Presidindo em tempos de guerra?
Tradicionalmente, um presidente dos EUA às turras com uma grande crise de política externa se beneficia, pelo menos a curto prazo, de uma injeção de apoio público.
O apelo por "união em torno da bandeira" deu impulso à popularidade de George H.W. Bush durante a Guerra do Golfo de 1991. Seu filho, George W. Bush, viu sua aprovação subir a níveis recordes nos dias após os ataques de 11 de setembro de 2001 e o subsequente bombardeio do Afeganistão.
Mas esses foram engajamentos militares de peso. Quando as apostas são mais baixas, os benefícios políticos tangíveis — pelo menos em termos do que pode ser medido em pesquisa — são mais difíceis de discernir.
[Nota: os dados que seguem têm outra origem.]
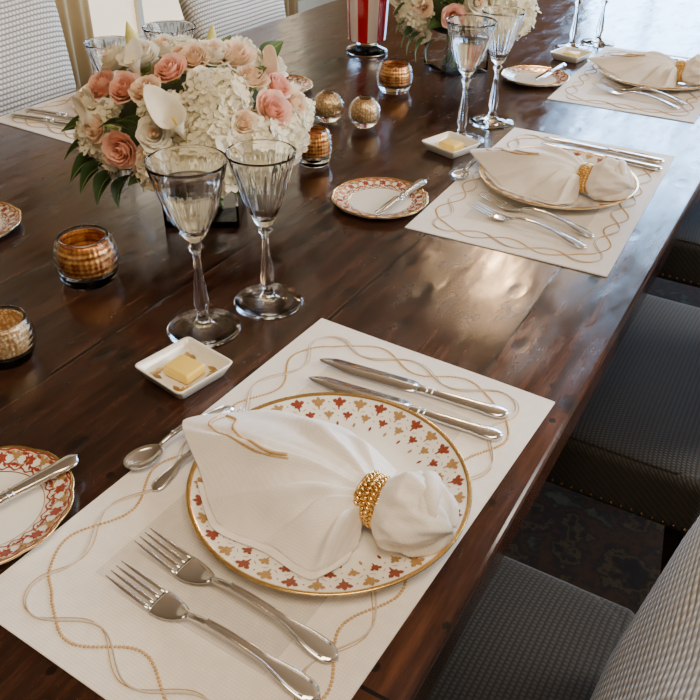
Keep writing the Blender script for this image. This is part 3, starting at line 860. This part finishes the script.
def bud():
    b=B(); b.lathe([(.003,-.03),(.004,0),(.010,.012),(.0135,.030),(.010,.048),(.0045,.062),(.0008,.070)],P_BUD,16,lambda a,r,z:1+.10*cos(a-z*60)*(z>0))
    return b.obj('calla_bud')
def leafm(L=.07,W=.044):
    b=B(); rs=[]
    for i in range(11):
        t=i/10; w=W/2*sin(pi*min(.985,max(.02,t**.8))); x=L*t; z=.012*sin(pi*t*.9)-.016*t*t
        rs.append([(x,-w,z+w*.28),(x,-w*.5,z+w*.08),(x,0,z),(x,w*.5,z+w*.08),(x,w,z+w*.28)])
    b.rings(rs,P_LEAF,False,False,False); b.tube([(L*t,0,.012*sin(pi*t*.9)-.016*t*t) for t in[k/8 for k in range(9)]],.0007,P_LIME,5)
    return b.obj('leaf')
rose_c,rose_p,rose_w=rose(P_CORAL,P_CORAL),rose(P_PEACH,P_PEACH),rose(P_WHITE,P_PEACH)
hyd=hydrangea(); cal=calla(P_WHITE); calp=calla(P_PEACH); leaf=leafm(); budm=bud()
PROTO=[rose_c,rose_p,rose_w,hyd,cal,calp,leaf,budm]
def arrangement(loc):
    e=empty('flower_arrangement',loc)
    b=B(); s=.058; hh=.105; t=.004
    X=Matrix.Rotation(.55,4,'Z')
    def sq(h,z): return [(h,h,z),(-h,h,z),(-h,-h,z),(h,-h,z)]
    b.rings([sq(s*.985,0),sq(s,.002),sq(s,hh),sq(s-t,hh),sq(s-t,.01),sq(.001,.01)],M_GLASS,smooth=False,X=X); b.obj('vase',parent=e)
    b=B()
    for k in range(22):
        a=random.uniform(0,6.28); r=random.uniform(.005,.042); a2=a+random.uniform(1.5,4)
        b.tube([(r*cos(a2)*.9,r*sin(a2)*.9,.013),(r*cos(a)*.4,r*sin(a)*.4,.07),(r*cos(a),r*sin(a),.12)],.0028,P_LIME,6)
    o=b.obj('stems',parent=e); o['kind']='stuff'
    b=B(); b.sphere((0,0,.148),(.118,.118,.066),P_DARK,24,12); b.obj('foliage_core',parent=e)
    A,Bz,zc=.132,.082,.148
    r=Vector((.757,.653,0)); tv=Vector((.618,-.717,.32)).normalized(); up=tv.cross(r)
    def dome(px,py,push=0):
        a=(px-190)/664; bb=(118-py)/664
        P=r*a+up*bb
        S=lambda V,W_:V.x*W_.x/A**2+V.y*W_.y/A**2+V.z*W_.z/Bz**2
        qa,qb,qc=S(tv,tv),2*S(P,tv),S(P,P)-1
        D=qb*qb-4*qa*qc
        d=(-qb+math.sqrt(D))/(2*qa) if D>0 else -qb/(2*qa)
        Q=P+tv*d
        N=Vector((Q.x/A**2,Q.y/A**2,Q.z/Bz**2)).normalized()
        return Q+Vector((0,0,zc))+N*push,N
    def put(src,Q,N,spin,sc=1):
        c=src.copy(); COL.objects.link(c); c.parent=e; c.location=Q
        c.rotation_mode='QUATERNION'; c.rotation_quaternion=N.to_track_quat('Z','Y')@Quaternion((0,0,1),spin); c.scale=(sc,)*3
        return c
    front=[(hyd,210,102,.95),(hyd,236,146,1.05),(hyd,192,158,.95),(hyd,266,132,.9),(hyd,98,126,.85),(hyd,156,154,.85),(hyd,204,128,.8),(hyd,236,62,.75),(hyd,160,112,.7),(hyd,182,58,.7),(hyd,288,114,.6),
           (rose_c,113,90,.80),(rose_c,134,96,.74),(rose_c,172,84,.76),(rose_p,192,74,.72),(rose_c,130,136,.84),(rose_c,250,116,.84),(rose_c,258,98,.70),(rose_p,272,110,.66),
           (rose_w,146,70,.92),(rose_w,124,68,.88),(rose_p,226,74,.92),(rose_w,208,72,.88),(rose_w,156,128,.7),(rose_w,258,78,.85),(rose_p,152,98,.70),(rose_p,224,124,.6),(rose_w,98,102,.75),(rose_p,238,92,.7),(rose_w,166,62,.78),(rose_p,108,120,.65),(rose_w,196,92,.62),(rose_p,184,68,.55),(rose_w,112,146,.65),(rose_p,150,146,.6),(rose_w,218,108,.6)]
    for src,px,py,sc in front:
        Q,N=dome(px,py,.018 if src is not hyd else -.002)
        if src is not hyd: N=(N+tv*.35+Vector([random.uniform(-.25,.25) for _ in range(3)])).normalized()
        put(src,Q,N,random.uniform(0,6),sc)
    for k in range(8):
        a=math.atan2(.757,-.653)+(-1.2+2.4*k/7); el=.25+.35*(k%2)
        N0=Vector((cos(a)*cos(el),sin(a)*cos(el),sin(el))); Q=Vector((A*N0.x*.9,A*N0.y*.9,zc+Bz*N0.z)); put((hyd,rose_p,hyd,rose_w)[k%4],Q,N0,k,.8)
    for src,px,py,sc,dr in((cal,178,132,.72,(-.3,-.1,.9)),(calp,244,88,.60,(.6,.5,.35)),(cal,144,84,.5,(-.25,-.1,1)),(cal,110,118,.5,(-.8,-.4,.4)),(cal,214,146,.5,(.3,-.3,.8)),(budm,142,66,.85,(-.35,.1,1.6)),(budm,206,62,.6,(.3,.3,1.6))):
        Q,N=dome(px,py,.012); D=(N*.9+Vector(dr)).normalized(); put(src,Q,D,2.6,sc)
    for k in range(22):
        a=2*pi*k/22+random.uniform(-.1,.1); el=random.uniform(-.4,.1); rr=.095
        D=Vector((cos(a)*cos(el),sin(a)*cos(el),sin(el)))
        c=leaf.copy(); COL.objects.link(c); c.parent=e; c.location=Vector((cos(a)*rr,sin(a)*rr,.105+.02*random.random()))
        c.rotation_mode='QUATERNION'; c.rotation_quaternion=D.to_track_quat('X','Z')@Quaternion((1,0,0),random.choice((-1,1))*random.uniform(.4,1.1)); s_=random.uniform(.6,.8); c.scale=(s_,)*3
    for (px,py,dx,dz,sc) in((215,66,.5,.9,.6),(256,66,1.0,.7,.7),(98,134,-1,-.05,.85),(98,120,-1,.2,.8),(100,146,-1,-.3,.9),(104,152,-1,-.5,.9),(112,158,-.8,-.7,.9),(122,162,-.6,-.9,.8),(106,138,-.9,-.2,.8),(240,92,.6,.8,.6),(142,124,-.6,.5,.6),(128,122,-.8,.2,.6),(216,156,.1,-.9,.7),(256,156,.8,-.6,.6)):
        Q,N=dome(px,py,.004); D=(r*dx+Vector((0,0,dz))+N*.5).normalized()
        c=leaf.copy(); COL.objects.link(c); c.parent=e; c.location=Q; c.rotation_mode='QUATERNION'; c.rotation_quaternion=D.to_track_quat('X','Z')@Quaternion((1,0,0),random.uniform(.5,1.0)); c.scale=(sc,)*3
    return e
A1=arrangement((-.66,.32,T)); tag(A1,'low bouquet of white hydrangeas, coral roses, callas in square vase','flower arrangement','flower centrepieces')
dup(A1,(-.661,1.297,T),.35,'low arrangement of hydrangeas and roses beside striped vessel','flower centrepieces')
for o in PROTO: bpy.data.objects.remove(o)

# ------------------------------------------------------------------ chandelier + lights
CZ=1.66
e=empty('chandelier',(-.80,2.3,CZ)); tag(e,'brass chandelier with warm candle bulbs above table','chandelier')
b=B(); b.lathe([(.0005,-.1),(.03,-.08),(.02,-.02),(.04,.02),(.015,.08),(.008,.2),(.008,H-CZ-.012),(.05,H-CZ-.008),(.05,H-CZ-.001)],M_GOLD,20)
for k in range(6):
    a=2*pi*k/6; b.tube([(.02*cos(a),.02*sin(a),0),(.14*cos(a),.14*sin(a),-.06),(.26*cos(a),.26*sin(a),-.02),(.3*cos(a),.3*sin(a),.05)],.008,M_GOLD,8)
b.obj('frame',parent=e)
for k in range(6):
    a=2*pi*k/6; b=B(); b.lathe([(.0005,.05),(.01,.05),(.01,.10),(.018,.115),(.018,.15),(.0005,.185)],M_BULB,12); b.obj('candle_bulb',(.3*cos(a),.3*sin(a),0),parent=e)
def area(name,loc,target,sx,sy,power,col):
    l=bpy.data.lights.new(name,'AREA'); l.shape='RECTANGLE'; l.size=sx; l.size_y=sy; l.energy=power; l.color=col
    o=bpy.data.objects.new(name,l); COL.objects.link(o); o.location=loc; o.rotation_euler=(Vector(target)-Vector(loc)).to_track_quat('-Z','Y').to_euler(); return o
area('window_light_side',(X1-.12,1.3,1.75),(-.4,.2,.7),1.8,1.2,130,(1,.90,.77))
area('window_light_left',(X0+.2,2.95,1.4),(-.6,.6,.8),1.2,1.8,9,(1,.84,.62))
area('ceiling_fill',(.2,-.5,H-.06),(-.4,.1,0),1.2,1.2,46,(1,.80,.56))  # added overhead fill for softer ambient light, no real fixture
l=bpy.data.lights.new('chandelier_glow','POINT'); l.energy=30; l.color=(1,.62,.32); l.shadow_soft_size=.08
o=bpy.data.objects.new('chandelier_glow',l); COL.objects.link(o); o.location=(-.80,2.3,CZ+.16)
w=bpy.data.worlds.new('w'); bpy.context.scene.world=w; w.use_nodes=True; w.node_tree.nodes['Background'].inputs[0].default_value=(1,.85,.7,1); w.node_tree.nodes['Background'].inputs[1].default_value=.15

# ------------------------------------------------------------------ camera
pit,th,ro=.6079,.5189,.0153
fh=Vector((-sin(th),cos(th),0)); r=Vector((cos(th),sin(th),0)); z=Vector((0,0,1))
f=fh*cos(pit)-z*sin(pit); u=fh*sin(pit)+z*cos(pit)
R=r*cos(ro)+u*sin(ro); U=-r*sin(ro)+u*cos(ro)
cd=bpy.data.cameras.new('camera'); cd.sensor_width=36; cd.lens=802.6/700*36; cd.clip_start=.02
co=bpy.data.objects.new('camera',cd); COL.objects.link(co)
mt=Matrix((R,U,-f)).transposed().to_4x4(); mt.translation=Vector((.1316,-.5949,T+.5597)); co.matrix_world=mt
bpy.context.scene.camera=co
Os índices de aprovação de Barack Obama não mudaram durante a guerra aérea na Líbia, em 2011. Quando Donald Trump disparou mísseis contra uma base aérea síria em resposta ao uso de armas químicas por aquele país, houve ligeiro aumento de sua popularidade, mas isso foi pouco mais que um lampejo estatístico para alguém cuja aprovação tem sido relativamente estável durante sua gestão.
A primeira pesquisa após a morte de Suleimani sugere que o público está nitidamente dividido quanto ao tratamento da situação por Trump — assim como esteve dividido sobre tudo o que este presidente fez. Uma parte aprova a ação, outra, semelhante numericamente, expressa a preocupação de que o presidente não "tenha planejado suas ações com cuidado suficiente".
No fim, exceto no caso de uma impressionante vitória militar ou de uma luta sangrenta prolongada, o resultado sobre a avaliação que os americanos fazem de Trump deverá ser simplesmente mais do mesmo.
Apoio republicano
Trump pode acabar se beneficiando desse episódio, no entanto, da mesma maneira como sempre se beneficia de suas ações mais polêmicas ou incendiárias — mobilizando sua base de apoio.
Em pesquisa de opinião do site Huffington Post, 83% dos republicanos disseram que aprovaram o ataque aéreo. Muitos deles aproveitaram e usar a morte de Suleimani como a mais nova forma de provocar oponentes políticos.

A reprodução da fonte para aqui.